Amongst the doom and gloom of a fast-failing spring for many farmers, the lamb industry has emerged offering hope and profits.
With forward contracts offering security of price, a low Australian dollar and a drop in grain prices, the next six months look good for lamb.
Nutritional consultant and South Australian producer San Jolly said the ducks were finally lining up for an industry hamstrung by circumstance in recent years.
"We have some forward contracts, Halleluya!" he said
"I believe we have a working industry now because I see barley dropping to about $260 a tonne and there are plenty of failed crops for fodder as well.
"Feedlotting may be an option for farmers this year, unlike last year and recent budgets suggest there could be an $8-$16 gross margin for fast growing feeding lambs this summer."
Prices for lamb have held up relatively well in recent weeks with prices commonly around $3.50 to $3.70 in the face of the usual spring flush.

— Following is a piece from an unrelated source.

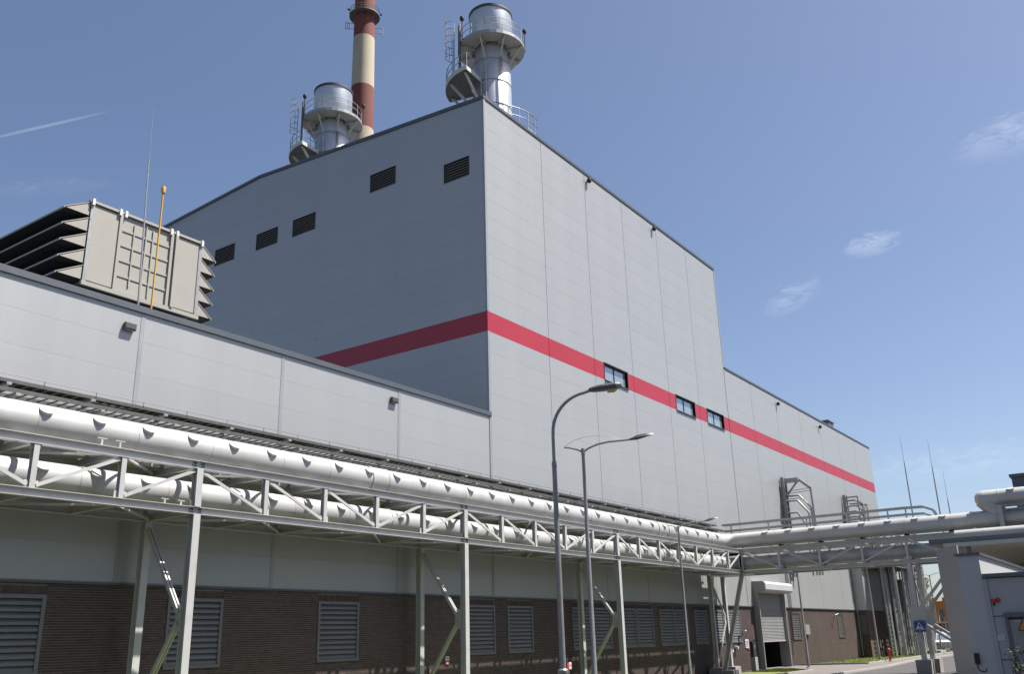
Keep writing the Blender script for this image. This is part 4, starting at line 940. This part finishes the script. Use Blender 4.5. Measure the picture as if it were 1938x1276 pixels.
def lamp_double(x,y,label,H=8.45,az=(.49,-.87),wire=False):
    t=thing('street_lamp',label,'street lamp',(x,y,0)); d=Vector((az[0],az[1],0)).normalized()
    b=MB(); b.lathe([(.19,0),(.19,.03),(.10,.04),(.098,1.2),(.085,1.24),(.052,H)],(x,y,0),14); b.build('pole','lamp_steel',t,smooth=True)
    b=MB(); b.lathe([(.2,0.02),(.2,.06),(.11,.09)],(x,y,0),8); b.build('base_flange','concrete',t)
    b=MB(); b.lathe([(.062,H-.1),(.066,H-.08),(.066,H+.12),(0,H+.13)],(x,y,0),10); b.build('joint_sleeve','lamp_steel',t,smooth=True)
    o=Vector((x,y,H)); Z=Vector((0,0,1))
    b=MB(); b.path([o,o+d*.2+Z*.13,o+d*.5+Z*.25,o+d*.85+Z*.31,o+d*1.3+Z*.335,o+d*1.62+Z*.36],.034,8); b.build('long_arm','lamp_steel',t,smooth=True)
    b=MB(); b.path([o,o-d*.2+Z*.1,o-d*.45+Z*.17,o-d*.62+Z*.19],.03,8); b.build('short_arm','lamp_steel',t,smooth=True)
    f=(d+Z*.16).normalized(); s=f.cross(Z).normalized(); u=s.cross(f); p0=o+d*1.6+Z*.36
    b=MB(); sec=[(-.05,.04,.03,-.03),(.08,.06,.05,-.04),(.2,.11,.085,-.05),(.5,.12,.09,-.02),(.68,.08,.06,.01),(.76,.03,.04,.02)]; vs=[]
    for q,w,ht,hb in sec:
        for a_,b2 in((-w,0),(-w*.5,hb),(w*.5,hb),(w,0),(w*.5,ht),(-w*.5,ht)): vs.append(p0+f*q+s*a_+u*b2)
    fs=[(k*6+i,k*6+(i+1)%6,(k+1)*6+(i+1)%6,(k+1)*6+i) for k in range(len(sec)-1) for i in range(6)]+[tuple(range(5,-1,-1)),tuple(range(30,36))]
    b.add(vs,fs); b.build('head','lamp_housing',t,smooth=True)
    if wire: b=MB(); b.path([o-d*.62+Z*.2,o-d*.3+Z*.40,o+d*.1+Z*.52,o+d*.55+Z*.53,o+d*.95+Z*.46,o+d*1.2+Z*.37],.007,5); b.build('bowed_rod','lamp_steel',t)
lamp_double(25.92,-11.16,'second street lamp with a short and a long arm and thin bowed rod',8.38,wire=True)
lamp_double(49.95,-3.27,'small street lamp with two arms in front of the bridge near its corner',8.5)
lamp_double(70.75,-3.15,'street lamp pole right of the roller door, head hidden behind the bridge',8.2)
lamp_double(86.3,-4.3,'thin street lamp pole on the lawn near the red hydrant',8.0)
lamp_double(117.8,-3.2,'farthest street lamp, seen against the sky behind the bridge braces',8.35)
# ================================================================ RIGHT: CANOPY BUILDING AND SHED
cp=thing('canopy_building','grey building end with dark fin wall and wide flat canopy at the right','building',(46,-18,0))
b=MB(); b.extr([(46,-17.72,-.05),(46,-18.62,-.05),(46,-18.62,6.08),(46,-17.72,5.9)],(.5,0,0)); b.build('fin_wall','dark_fin',cp)
b=MB(); b.box(46.6,66,-40,-17.6,6.12,6.2); b.build('soffit','soffit',cp)
b=MB(); b.box(46.45,66.2,-40.2,-17.4,6.2,6.42); b.build('canopy','flashing',cp)
b=MB(); b.box(46.4,46.6,-40,-18.0,6.02,6.2); b.build('fascia','trim_grey',cp)
b=MB(); b.box(64.5,64.9,-40,-17.7,0,6.1); b.build('rear_wall','far_wall',cp)
b=MB(); b.box(46.6,48,-18.9,-18.65,5.5,6.1); b.build('beam_end','dark_fin',cp)
sh=thing('door_shed','low grey panelled shed with grey door at the right edge','building',(24,-23,0))
b=MB(); b.box(24.0,33.5,-22.71,-22.25,-.05,4.1); b.build('side_block','shed_white',sh)
b=MB(); b.box(23.96,33.6,-22.76,-22.2,4.1,4.16); b.build('block_coping','flashing',sh)
b=MB(); b.box(24.08,33,-27,-22.72,-.05,3.58); b.build('wall_core','joint',sh)
DY0,DY1,DZ=-24.05,-23.1,2.80
for z0,z1 in((-.05,.86),(.88,1.79),(1.81,2.72),(2.74,3.56)):
    for ya,yb in((-23.08,-22.8),(-27,-24.07)) if z1<DZ else ((-27,-22.8),):
        b=MB(); b.box(24.0,24.07,ya,yb,z0,z1); b.build('wall_panel','shed_panel',sh)
b=MB(); b.box(23.97,24.06,-22.795,-22.715,-.05,3.56); b.build('corner_post','shed_panel',sh)
b=MB(); b.box(23.94,33,-27,-22.72,3.58,3.67); b.build('roof_edge','flashing',sh)
b=MB(); b.box(23.96,24.06,DY0,DY1,.1,DZ-.15); d_=b.build('door','door_grey',sh)
b=MB(); b.box(23.9,24.06,DY0-.08,DY1+.08,DZ-.1,DZ); b.box(23.93,24.06,DY1,DY1+.07,0,DZ-.1); b.box(23.93,24.06,DY0-.07,DY0,0,DZ-.1); b.build('door_frame','flashing',d_)
b=MB(); b.box(23.945,23.958,-23.33,-23.2,DZ-.2,DZ-.18); b.build('door_closer','sign_white',d_)
b=MB(); b.box(23.9,23.99,-22.6,-22.2,1.15,1.3); b.build('plinth_cap','shed_white',sh)
b=MB(); b.box(23.9,24.0,-22.36,-22.26,1.72,1.95); b.path([(23.93,-22.3,1.72),(23.93,-22.3,1.62),(23.93,-22.36,1.56),(23.93,-22.45,1.56),(23.93,-22.48,1.62)],.012,6); tag(b.build('socket_box','rubber_black'),'dark socket box with looped cable on the pale wall left of the shed door','socket box')
t=thing('fire_alarm','red round fire alarm sounder on the shed wall','alarm',(23.98,-22.87,3.07)); b=MB(); b.tube((24.0,-22.86,3.07),(23.9,-22.86,3.07),.045,n=14); b.build('sounder','sign_red',t); b=MB(); b.box(23.95,23.99,-22.88,-22.84,2.97,3.02); b.build('foot','rubber_black',t)
b=MB(); b.box(23.985,23.997,-23.0,-22.91,3.03,3.13); tag(b.build('fire_alarm_sign','sign_red'),'small square red sign right of the fire alarm on the shed','sign')
b=MB(); b.box(23.985,23.997,-22.95,-22.77,2.21,2.33); s_=b.build('notice','sign_white'); tag(s_,'small white paper notice left of the shed door','notice')
b=MB()
for k in range(3): b.box(23.982,23.9845,-22.93+.0,-22.79,2.235+k*.03,2.243+k*.03)
b.build('text_lines','door_grey',s_)
ws=thing('warning_sign','yellow triangular warning sign on the shed door, cut by the frame','sign',(23.9,-23.5,2.5))
def tri(s,x,zc): h=s*.866; return [(x,-23.5-s/2,zc-h/3),(x,-23.5+s/2,zc-h/3),(x,-23.5,zc+2*h/3)]
b=MB(); b.extr(tri(.52,23.93,2.56),(.02,0,0)); b.build('plate','sign_yellow',ws)
for (p,q) in zip(tri(.49,23.925,2.56),tri(.49,23.925,2.56)[1:]+tri(.49,23.925,2.56)[:1]): b=MB(); b.beam(p,q,.012,.012,up=(1,0,0)); b.build('border','sign_black',ws)
# ================================================================ SHRUB, TREE
def leafy(b,c,rad,n,sz,rg,flat=1):
    for k in range(n):
        while True:
            v=Vector((rg.uniform(-1,1),rg.uniform(-1,1),rg.uniform(-1,1)))
            if v.length<1: break
        p=Vector(c)+Vector((v.x*rad[0],v.y*rad[1],v.z*rad[2])); a=Vector((rg.gauss(0,1),rg.gauss(0,1),rg.gauss(0,1))).normalized(); e=a.orthogonal().normalized(); s=sz*rg.uniform(.6,1.3)
        b.add([p-a*s,p+e*s*.45,p+a*s,p-e*s*.45],[(0,1,2,3)])
sb=thing('shrub','dark twiggy shrub in front of the shed door','shrub',(22.6,-23.1,0)); rg=random.Random(11)
b=MB(); lf=MB()
for k in range(26):
    a=rg.uniform(0,6.28); q=rg.uniform(.1,.55); top=Vector((22.7+q*math.cos(a),-23.45+q*.9*math.sin(a),rg.uniform(1.35,2.15)-.3*q)); base=Vector((22.7+.08*math.cos(a),-23.4+.08*math.sin(a),0)); mid=(base+top)/2+Vector((rg.uniform(-.08,.08),rg.uniform(-.08,.08),0))
    b.path([base,mid,top],[.014,.01,.004],5)
    for j in range(9): leafy(lf,base.lerp(top,rg.uniform(.35,1.03))+Vector((rg.uniform(-.06,.06),rg.uniform(-.06,.06),0)),(.06,.06,.07),3,.05,rg)
b.build('stems','bark',sb); lf.build('foliage','leaf_dark',sb)
tr=thing('tree','small green tree in the distance behind the bridge braces','tree',(150,4.6,0)); rg=random.Random(21); tx,ty=150,4.7
b=MB(); b.path([(tx,ty,0),(tx+.1,ty,2.5),(tx,ty+.1,6)],[.22,.17,.08],8)
for k in range(7):
    a=k*.9; b.path([(tx,ty,2.2+k*.5),(tx+.9*math.cos(a),ty+.9*math.sin(a),3.4+k*.55),(tx+1.6*math.cos(a),ty+1.6*math.sin(a),4.2+k*.6)],[.09,.06,.02],6)
b.build('trunk','bark',tr,smooth=True); b=MB()
for k in range(34):
    a=rg.uniform(0,6.28); q=rg.uniform(.2,1.9); z=rg.uniform(3,9.6); q*=1-max(0,(z-6)/6); leafy(b,(tx+q*math.cos(a),ty+q*math.sin(a),z),(.75,.75,.6),110,.17,rg)
b.build('crown','leaf',tr)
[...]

The bonus is that with current trading conditions, options are now available to keep lambs on, thus maintaining the supply of lamb into the New Year.

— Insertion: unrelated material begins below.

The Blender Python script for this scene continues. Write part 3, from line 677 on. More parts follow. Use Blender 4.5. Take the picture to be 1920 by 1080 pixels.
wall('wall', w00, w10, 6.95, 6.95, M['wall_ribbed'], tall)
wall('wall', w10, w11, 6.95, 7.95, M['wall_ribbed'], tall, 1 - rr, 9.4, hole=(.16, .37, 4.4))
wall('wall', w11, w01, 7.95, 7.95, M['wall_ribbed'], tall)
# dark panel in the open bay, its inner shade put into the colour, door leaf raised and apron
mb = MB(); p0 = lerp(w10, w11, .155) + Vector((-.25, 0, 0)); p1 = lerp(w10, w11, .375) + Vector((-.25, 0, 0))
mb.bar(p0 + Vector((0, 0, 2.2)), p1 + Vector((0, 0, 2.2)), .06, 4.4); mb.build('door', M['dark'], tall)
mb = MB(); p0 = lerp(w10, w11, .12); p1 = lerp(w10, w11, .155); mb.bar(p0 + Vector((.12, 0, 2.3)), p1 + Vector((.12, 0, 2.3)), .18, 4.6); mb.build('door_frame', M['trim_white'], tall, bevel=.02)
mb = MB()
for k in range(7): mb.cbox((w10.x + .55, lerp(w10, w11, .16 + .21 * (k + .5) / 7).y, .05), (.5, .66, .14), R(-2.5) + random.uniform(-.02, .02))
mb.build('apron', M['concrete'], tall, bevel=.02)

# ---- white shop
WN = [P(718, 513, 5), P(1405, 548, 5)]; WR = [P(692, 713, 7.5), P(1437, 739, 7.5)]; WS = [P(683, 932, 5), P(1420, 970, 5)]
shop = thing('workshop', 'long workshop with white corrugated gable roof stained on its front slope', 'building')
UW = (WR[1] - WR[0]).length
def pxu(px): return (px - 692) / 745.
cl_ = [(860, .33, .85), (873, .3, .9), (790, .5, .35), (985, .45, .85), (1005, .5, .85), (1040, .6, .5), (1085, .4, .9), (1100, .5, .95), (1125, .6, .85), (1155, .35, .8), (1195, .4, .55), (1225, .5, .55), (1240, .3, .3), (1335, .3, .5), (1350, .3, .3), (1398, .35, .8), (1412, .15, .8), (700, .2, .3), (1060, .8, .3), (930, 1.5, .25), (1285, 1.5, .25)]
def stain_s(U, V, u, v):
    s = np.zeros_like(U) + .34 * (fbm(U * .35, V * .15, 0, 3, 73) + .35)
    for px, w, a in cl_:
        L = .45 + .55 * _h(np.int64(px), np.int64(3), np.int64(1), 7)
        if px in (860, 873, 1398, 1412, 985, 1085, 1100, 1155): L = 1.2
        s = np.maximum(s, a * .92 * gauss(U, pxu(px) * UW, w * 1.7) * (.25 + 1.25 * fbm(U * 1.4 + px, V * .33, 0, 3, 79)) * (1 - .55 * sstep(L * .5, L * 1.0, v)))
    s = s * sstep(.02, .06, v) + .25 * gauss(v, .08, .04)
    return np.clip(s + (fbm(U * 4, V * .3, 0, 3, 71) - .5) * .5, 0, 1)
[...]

Late last month Tatiara Meat Company broke the mould by releasing forward contracts for 20-30 kilogram carcase lamb, delivered in November at $3.40/kg.
Ms Jolly said it was a great step for the industry, one she hopes will be followed.
"I am hopeful we could see some $4.00 contracts for December-January which would kick things along further," she said.
Sadly spring rain has been all but non-existent across much of southern Australia, with mixed seasonal conditions in every State, but rain is desperately needed for most southern areas and crops have been cut for fodder for many weeks now in more northern production areas across the south of the country.
Grazing crops are likely to deliver the best profit result and growth rates have to be at least 300 grams per day to be worth it, she warned.
"Keep in mind feedlot profitability is very sensitive to rate of growth when price is below $4/kg dressed weight," Ms Jolly said.
Australia's largest sheepmeat processor, Roger Fletcher agreed the lamb industry had a rosy outlook, but would also not be drawn as to whether lamb could be at $4 a kilogram into the New Year.
"Lamb is in good shape from a number of points, there will be grain around at affordable prices for finishers, the lower Australian dollar is helping trade as export orders are holding up well, so the exchange rate is cushioning the blow from the global slowdown," Mr Fletcher said.
"Something else though, New Zealand production of lamb is well down and there will be opportunities from that because the kiwis will be aiming to fill that European quota but won’t be able to fill all their markets."
Mr Fletcher also added a supply shortage of mutton would present lamb with other market opportunities.
"It's a pretty good picture for lamb right now. A good, balanced industry."